Так, минуя всякие формальности, проработала до высылки из Ленинграда в архиве-библиотеке. Заведующий часто захаживал к «детям подземелья», как он нас называл, и между нами установилось доверие без излишней откровенности. Таких бы людей побольше! С шуткой рисковал, ибо руководствовался убеждениями. Его «взяли», как я слышала, в 1937 году.

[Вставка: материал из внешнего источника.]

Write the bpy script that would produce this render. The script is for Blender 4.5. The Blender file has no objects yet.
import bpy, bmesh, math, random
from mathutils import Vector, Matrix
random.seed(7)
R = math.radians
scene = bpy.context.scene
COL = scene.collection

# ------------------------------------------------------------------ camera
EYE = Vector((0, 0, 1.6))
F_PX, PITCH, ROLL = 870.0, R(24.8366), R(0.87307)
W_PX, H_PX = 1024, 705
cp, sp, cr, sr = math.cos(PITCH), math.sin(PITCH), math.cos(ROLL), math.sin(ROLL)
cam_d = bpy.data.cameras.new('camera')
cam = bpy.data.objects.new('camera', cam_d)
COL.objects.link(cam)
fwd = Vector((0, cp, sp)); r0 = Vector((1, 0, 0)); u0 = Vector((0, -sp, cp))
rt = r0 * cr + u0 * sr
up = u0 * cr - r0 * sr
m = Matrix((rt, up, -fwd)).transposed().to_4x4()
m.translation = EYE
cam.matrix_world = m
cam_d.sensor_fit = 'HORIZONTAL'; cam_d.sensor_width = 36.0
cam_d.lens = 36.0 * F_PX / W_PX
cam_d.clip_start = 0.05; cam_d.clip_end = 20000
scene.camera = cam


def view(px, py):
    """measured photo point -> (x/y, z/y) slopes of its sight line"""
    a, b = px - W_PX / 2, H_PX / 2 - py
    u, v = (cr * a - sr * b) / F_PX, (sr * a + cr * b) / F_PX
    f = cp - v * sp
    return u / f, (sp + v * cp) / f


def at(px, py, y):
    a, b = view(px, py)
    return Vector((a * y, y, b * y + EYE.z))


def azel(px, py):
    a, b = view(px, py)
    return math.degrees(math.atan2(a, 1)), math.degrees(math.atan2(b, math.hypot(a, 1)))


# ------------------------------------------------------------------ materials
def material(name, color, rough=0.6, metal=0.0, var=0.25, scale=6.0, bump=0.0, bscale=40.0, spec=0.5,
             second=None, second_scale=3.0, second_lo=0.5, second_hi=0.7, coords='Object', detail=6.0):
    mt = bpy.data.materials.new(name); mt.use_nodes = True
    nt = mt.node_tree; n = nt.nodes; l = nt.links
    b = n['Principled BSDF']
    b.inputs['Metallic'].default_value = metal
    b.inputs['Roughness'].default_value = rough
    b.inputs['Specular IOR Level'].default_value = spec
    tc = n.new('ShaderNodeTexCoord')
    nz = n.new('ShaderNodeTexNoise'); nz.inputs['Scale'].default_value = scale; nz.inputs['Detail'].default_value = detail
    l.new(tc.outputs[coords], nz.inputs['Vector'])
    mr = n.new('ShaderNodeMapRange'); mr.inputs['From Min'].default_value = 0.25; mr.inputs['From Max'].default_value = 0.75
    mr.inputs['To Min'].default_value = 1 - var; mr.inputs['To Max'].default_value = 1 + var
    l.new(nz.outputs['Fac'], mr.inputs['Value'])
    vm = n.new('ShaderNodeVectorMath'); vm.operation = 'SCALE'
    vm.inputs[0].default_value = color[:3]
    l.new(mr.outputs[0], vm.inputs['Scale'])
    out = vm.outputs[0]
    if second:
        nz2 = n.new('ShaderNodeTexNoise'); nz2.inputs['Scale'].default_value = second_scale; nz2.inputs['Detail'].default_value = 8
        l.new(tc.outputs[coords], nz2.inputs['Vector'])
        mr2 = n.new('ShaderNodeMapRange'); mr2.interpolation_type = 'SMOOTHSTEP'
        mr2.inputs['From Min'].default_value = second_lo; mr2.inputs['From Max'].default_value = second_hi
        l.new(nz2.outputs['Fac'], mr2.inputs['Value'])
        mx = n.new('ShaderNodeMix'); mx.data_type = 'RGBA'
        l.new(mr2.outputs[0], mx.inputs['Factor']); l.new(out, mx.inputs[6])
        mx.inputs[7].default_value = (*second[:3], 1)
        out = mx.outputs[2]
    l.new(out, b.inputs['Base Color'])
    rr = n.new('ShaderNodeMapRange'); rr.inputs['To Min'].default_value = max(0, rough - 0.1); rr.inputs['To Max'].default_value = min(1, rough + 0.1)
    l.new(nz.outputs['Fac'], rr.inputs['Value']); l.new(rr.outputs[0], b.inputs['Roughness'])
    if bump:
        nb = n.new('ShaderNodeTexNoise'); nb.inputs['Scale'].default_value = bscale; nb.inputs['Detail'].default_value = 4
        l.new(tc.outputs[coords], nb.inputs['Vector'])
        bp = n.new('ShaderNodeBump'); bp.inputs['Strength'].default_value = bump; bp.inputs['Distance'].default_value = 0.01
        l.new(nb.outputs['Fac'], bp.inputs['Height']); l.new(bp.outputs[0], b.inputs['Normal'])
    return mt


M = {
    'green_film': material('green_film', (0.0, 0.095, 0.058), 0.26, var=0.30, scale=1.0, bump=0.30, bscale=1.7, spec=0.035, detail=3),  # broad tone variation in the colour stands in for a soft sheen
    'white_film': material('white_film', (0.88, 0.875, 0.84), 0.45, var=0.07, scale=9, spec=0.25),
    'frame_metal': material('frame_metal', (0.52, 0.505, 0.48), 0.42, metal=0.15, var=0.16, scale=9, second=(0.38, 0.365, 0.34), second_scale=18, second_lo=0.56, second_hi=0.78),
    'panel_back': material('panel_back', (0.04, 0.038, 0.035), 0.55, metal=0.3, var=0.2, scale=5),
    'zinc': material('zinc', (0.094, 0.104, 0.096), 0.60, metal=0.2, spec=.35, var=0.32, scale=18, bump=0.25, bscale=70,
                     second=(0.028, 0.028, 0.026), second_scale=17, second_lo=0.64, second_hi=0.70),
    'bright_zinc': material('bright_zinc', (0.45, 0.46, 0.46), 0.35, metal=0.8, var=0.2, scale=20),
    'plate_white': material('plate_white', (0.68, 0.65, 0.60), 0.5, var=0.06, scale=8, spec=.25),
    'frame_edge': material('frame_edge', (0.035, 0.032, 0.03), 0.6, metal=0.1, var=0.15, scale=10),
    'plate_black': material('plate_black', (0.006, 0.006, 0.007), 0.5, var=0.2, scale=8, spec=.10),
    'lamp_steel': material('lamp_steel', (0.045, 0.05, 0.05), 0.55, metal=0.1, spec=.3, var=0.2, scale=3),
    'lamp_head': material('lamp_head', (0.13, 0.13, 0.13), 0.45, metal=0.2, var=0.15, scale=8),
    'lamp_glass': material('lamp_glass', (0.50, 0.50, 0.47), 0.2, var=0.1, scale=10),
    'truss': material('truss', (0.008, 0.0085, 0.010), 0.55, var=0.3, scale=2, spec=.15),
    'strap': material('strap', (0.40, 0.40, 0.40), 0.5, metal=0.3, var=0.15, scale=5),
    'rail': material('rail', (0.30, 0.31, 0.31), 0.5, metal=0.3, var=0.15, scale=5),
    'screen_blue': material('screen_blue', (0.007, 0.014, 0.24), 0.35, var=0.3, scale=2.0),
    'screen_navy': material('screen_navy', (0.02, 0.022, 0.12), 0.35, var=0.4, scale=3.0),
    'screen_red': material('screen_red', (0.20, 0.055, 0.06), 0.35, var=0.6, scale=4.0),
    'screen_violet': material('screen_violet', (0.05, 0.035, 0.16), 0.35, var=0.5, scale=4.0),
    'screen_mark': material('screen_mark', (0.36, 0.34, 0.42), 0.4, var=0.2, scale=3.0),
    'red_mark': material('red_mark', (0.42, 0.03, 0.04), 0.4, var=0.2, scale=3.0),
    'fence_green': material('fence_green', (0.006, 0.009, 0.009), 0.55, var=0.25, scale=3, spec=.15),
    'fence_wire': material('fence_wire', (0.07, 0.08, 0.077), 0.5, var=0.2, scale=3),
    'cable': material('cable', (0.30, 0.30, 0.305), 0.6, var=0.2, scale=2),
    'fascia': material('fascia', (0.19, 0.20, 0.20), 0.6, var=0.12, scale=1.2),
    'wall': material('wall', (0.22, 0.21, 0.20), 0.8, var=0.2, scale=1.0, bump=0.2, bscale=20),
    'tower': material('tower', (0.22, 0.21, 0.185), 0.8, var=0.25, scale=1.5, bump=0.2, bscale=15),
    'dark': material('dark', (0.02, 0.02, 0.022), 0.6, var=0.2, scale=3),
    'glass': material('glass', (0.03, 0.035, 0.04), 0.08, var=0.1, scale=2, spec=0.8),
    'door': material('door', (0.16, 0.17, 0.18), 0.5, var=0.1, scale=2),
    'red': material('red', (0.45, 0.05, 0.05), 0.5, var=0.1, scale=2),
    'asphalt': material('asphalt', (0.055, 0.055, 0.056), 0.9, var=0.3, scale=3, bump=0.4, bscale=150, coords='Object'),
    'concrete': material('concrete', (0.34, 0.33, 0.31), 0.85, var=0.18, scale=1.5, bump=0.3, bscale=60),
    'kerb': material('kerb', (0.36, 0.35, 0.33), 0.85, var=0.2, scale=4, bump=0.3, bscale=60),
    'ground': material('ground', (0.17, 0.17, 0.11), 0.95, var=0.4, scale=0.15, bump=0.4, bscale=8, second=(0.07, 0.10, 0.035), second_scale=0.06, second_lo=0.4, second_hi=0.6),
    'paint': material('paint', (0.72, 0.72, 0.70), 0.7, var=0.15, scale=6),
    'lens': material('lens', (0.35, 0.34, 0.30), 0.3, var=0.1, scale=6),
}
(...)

В жизни моей не было ни ритма, ни целеустремленности, ни планов, ни ответов. Одни вопросы. Удержаться, не расшибиться вконец, сохранить детей… Так как человеку свойственно приписывать свое состояние окружающим, мне казалось, что все утратили покой и колею. Ход событий этому содействовал. Стремилась забить день до отказа, чтобы вечером свалиться и заснуть. Ежедневно, как часы, продолжал являться для занятий английским языком аспирант из моей группы В. Ревуненков, уволенный по одному списку со мной. Мы оба занимались Германией, по смежным периодам. Руководил нашими темами профессор Горловский, директор исторического отделения. Ревуненкову было лет 26, напорист и четок в любом деле. Расчетлив, умен и приземлен. Занимался неукоснительно регулярно, много и методично. Доклады его базировались на источниках, выступал дельно, но без огонька, никогда не выходил за рамки темы, как то нередко бывает в свободных аспирантских спорах. Писал ровным, мелким готическим почерком, между строками никаких промежутков, точно он экономил на бумаге. Подтянутый, розовощекий, предупредительный, не по летам ровный. Способности хорошие и целенаправленные, но уж очень себя высоко ценил и нередко охорашивающимся жестом откидывал со лба волосы, будто женщина. Отношения между нами были чисто деловые. Предложил приходить ко мне для занятий английским языком в любое удобное для меня время. Я согласилась. Читали Маколея, Тойнби и др. историков.